I can't fault Kid for having observed and internalized a relationship with time that is not strictly sidereal. From now on, I'll be making it clear to everyone we know--teachers, friends, dentists, music instructors, tennis coaches, babysitters, etc.--that we move in Great Years here in the voodoo bungalow: stuff gets done but according to no calendar that any person currently alive could possibly hope to see through its cycle. 25,800 years seems about right for most of the things we aim to do, from spelunking in the laundry room to finishing The Breadwinner to nailing the step back onto the front porch. We've obviously been setting the bar waaay too high by attempting to live our Great Lives according to a cramped and insufficient schedule. Already I feel the stress simmering down. 

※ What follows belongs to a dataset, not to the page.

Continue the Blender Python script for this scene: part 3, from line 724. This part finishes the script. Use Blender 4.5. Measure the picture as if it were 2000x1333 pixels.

The Suburban "Great Year" Excuse: brought to you--slowly, peripatetically, with no discernible sense of schedule--by your friends in the voodoo bungalow.


Saturday, January 7, 2012

Pregnancy Diet

I was the most content pregnant woman in Germany, maybe even in all of Europe. I'd just left a stressful and all-consuming job in LA that involved a lot of silly but somehow sharp office drama (it devolved to the point that at least once an hour I held scissors to my own throat and pretended to cut my jugular just because and only because it upset one of my co-workers). I was a bitch and a drudge and a scourge and my name was well on its way to becoming a byword among the nations. My unpleasantness and disaffection were Biblical.

And then a miracle happened and I was whisked off through no virtue of my own to this shiny new life in Europe: no work, no reponsibilities, no deadlines. Plus: a free car! It was that magical. And the most magical thing of all: at an advanced age and with no expectations at all, suddenly a suspected case of food poisoning turned into a baby on the way.

I had just finished a lovely 6-week vacation/language intensive on the Baltic Sea, in which I swam. I walked about 5 miles a day through hilly German vineyards, ate well and often and according to the finest of nutritional guidelines, slept when I was tired, read books, saw old friends and made new ones. I tried different things--not just odd German things like their late-night talk shows that inevitably end with someone on rollerskates wearing feathers talking about the Euro Zone, but different clothes and different music, books, speed limits, opportunities, boundaries and horizons. I did all this in the name of being a memorable parent, a deserving mother, a woman prepared and excited to help this child make his way through a strange world.

I glowed.

This is no longer the case, this glowing. And it's not because all those bouncy hormones have pulled up stakes. It's not just that I'm watching 50 creeping up on me in 15 short months, bringing with it crepe-y skin, kooky knees and adult acne. It's that I've lost my lustre. It's not depression, that black velvet comforter that keeps a girl in bed with the blinds down; this is more like a set of scratchy flannel pyjamas in an unpleasant shade of ecru. There are no raisins in my oatmeal. One of my sparkplugs has crud in it. My dog won't hunt. My tiara don't sparklie.  Bleah. Just. . . bleah, is all.

Getting knocked up isn't an option this time, but I'm going to put myself on a pregnancy diet again just the same. I'm not talking just blueberries and brazil nuts (tho also blueberries and brazil nuts). I'm going to try to live this day-to-day adventure as though I were uniquely responsible for nurturing a small life inside. But this time it's mine.